Der Massnahmenzweck – das Erkennen von potenziellen Straftaten – macht sodann jede Verhältnismässigkeitsprüfung zur Farce. Wo kein Verdacht ist, kann auch keine Verhältnismässigkeit vorliegen. Daran ändert eine allfällige richterliche Genehmigung nichts. Anders liegen die Dinge eben nur, wo ein konkreter Tatverdacht vorliegt und eine Interessenabwägung möglich ist. Dafür reichen jedoch die Mittel der StPO. Eine Harmonisierung ist der falsche Weg.
Schädliche Folgen für die Demokratie. Die Bewertung von Vorermittlungen, die der «Erkennung» möglicher bevorstehender Straftaten dienen, entzieht sich einem rationalen Massstab. Oder, wie es Anderton, der Polizeichef in eingangs erwähnter Novelle Dicks, ausdrückt: «Also ist die Tat an sich rein metaphysisch. Wir behaupten, sie sind schuldig. Sie wiederum behaupten ununterbrochen, sie seien unschuldig. Und in gewissem Sinne sind sie unschuldig.»
Richtigerweise kann präventive Vorermittlung nicht am Schreckgespenst einer schwerkriminellen Tat wie Terrorismus oder Menschenhandel gemessen werden, sondern primär an den Auswirkungen der Massnahmen auf die Gesellschaft. Aufschlussreich sind dabei Passagen der bundesgerichtlichen Rechtsprechung, die es leider kaum je in die Regesten schaffen. So hat das Bundesgericht die postulierten Eingriffsschranken der Observation auch damit begründet, dass die Missbrauchsgefahr besonders hoch sei und bereits einzelne Missbräuche zu einer generellen Misstrauensstimmung führen könnten und somit schädliche Folgen für die freiheitliche, demokratische Ordnung hätten. Diese schädlichen Folgen drohten bei der präventiven Überwachung noch weit mehr als bei der repressiven (1C_181/2019). In einem Fall zur automatisierten Fahrzeugfahndung hielt das Bundesgericht fest, dass anlasslose und verdachtsunabhängige Eingriffe in die Grundrechte eine abschreckende Wirkung zeitigen und die Selbstbestimmung wesentlich hemmen könnten (6B_908/2018 vom 7. Oktober 2019).

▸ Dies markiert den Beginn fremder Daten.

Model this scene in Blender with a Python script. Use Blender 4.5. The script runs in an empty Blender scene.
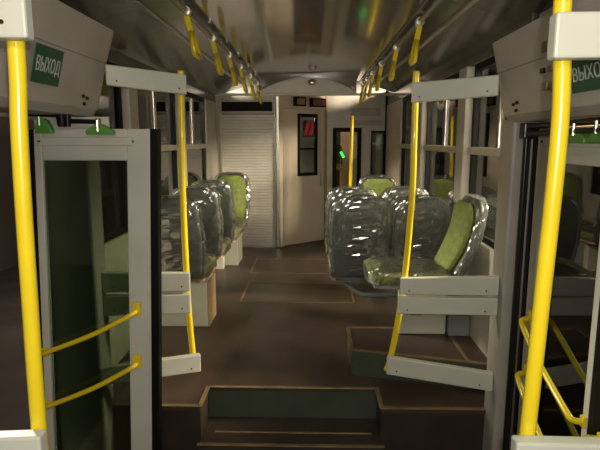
import bpy, math, random
from mathutils import Vector, Matrix, noise
random.seed(7)
S = bpy.context.scene
COL = S.collection
PI = math.pi

# ---------------------------------------------------------------- camera, world, lights, exposure
cd = bpy.data.cameras.new('camera'); cam = bpy.data.objects.new('camera', cd); COL.objects.link(cam)
CH = 1.71
th = math.atan(85/520); ps = math.atan(12/526.9)
fw = Vector((-math.sin(ps)*math.cos(th), math.cos(ps)*math.cos(th), -math.sin(th)))
cam.location = (0, 0, CH)
cam.rotation_euler = fw.to_track_quat('-Z', 'Y').to_euler()
cd.sensor_width = 36; cd.lens = 31.2; cd.clip_start = .02
S.camera = cam
S.view_settings.view_transform = 'Standard'; S.view_settings.look = 'None'
S.view_settings.gamma = 1; S.view_settings.use_curve_mapping = False
S.view_settings.exposure = 0.0

W = bpy.data.worlds.new('night'); S.world = W; W.use_nodes = True
W.node_tree.nodes['Background'].inputs[0].default_value = (1, .82, .62, 1)
W.node_tree.nodes['Background'].inputs[1].default_value = .06

def lamp(name, kind, loc, power, color, size=.1, aim=None, size_y=None, spot=None):
    d = bpy.data.lights.new(name, kind); d.energy = power; d.color = color
    if kind == 'AREA':
        d.size = size
        if size_y: d.shape = 'RECTANGLE'; d.size_y = size_y
    else: d.shadow_soft_size = size
    if spot: d.spot_size = spot; d.spot_blend = .5
    o = bpy.data.objects.new(name, d); COL.objects.link(o); o.location = loc
    if aim: o.rotation_euler = (Vector(aim)-Vector(loc)).to_track_quat('-Z', 'Y').to_euler()
    return o
lamp('phone_flash', 'SPOT', (.03, -.03, 1.745), 50, (1, .95, .84), .012, (0, 4, 1.45), spot=2.2)
lamp('front_fill_light', 'AREA', (-.05, -.75, 2.34), 15, (1, .87, .70), .9, (-.05, 2.6, 1.2), .25)  # added fill from behind the camera, brightens surfaces facing it; no known fixture
lamp('hall_lamp_right', 'AREA', (4.2, 3.0, 3.2), 1300, (1, .82, .62), 1.0, (-.4, 6.6, 1.3))
lamp('hall_wall_fill', 'AREA', (3.0, 8.6, 4.6), 900, (1, .82, .62), .8, (4.6, 11.5, .8))  # added fill that brightens the hall wall seen through the right door
lamp('left_window_fill', 'AREA', (-4.0, 5.0, 3.4), 900, (1, .88, .72), 1.0, (.6, 6.6, 1.5))  # added fill through the left windows, lifts the right end panel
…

Zu Ende gedacht, macht das Konzept der präventiven Kriminalitätsbekämpfung mit einer Gesellschaft offenbar tatsächlich das, was Polizeichef Anderton folgendermassen auf den Punkt bringt: «In unserer Gesellschaft gibt es keine Schwerverbrecher. Dafür haben wir ein Straflager voller Pseudoverbrecher.»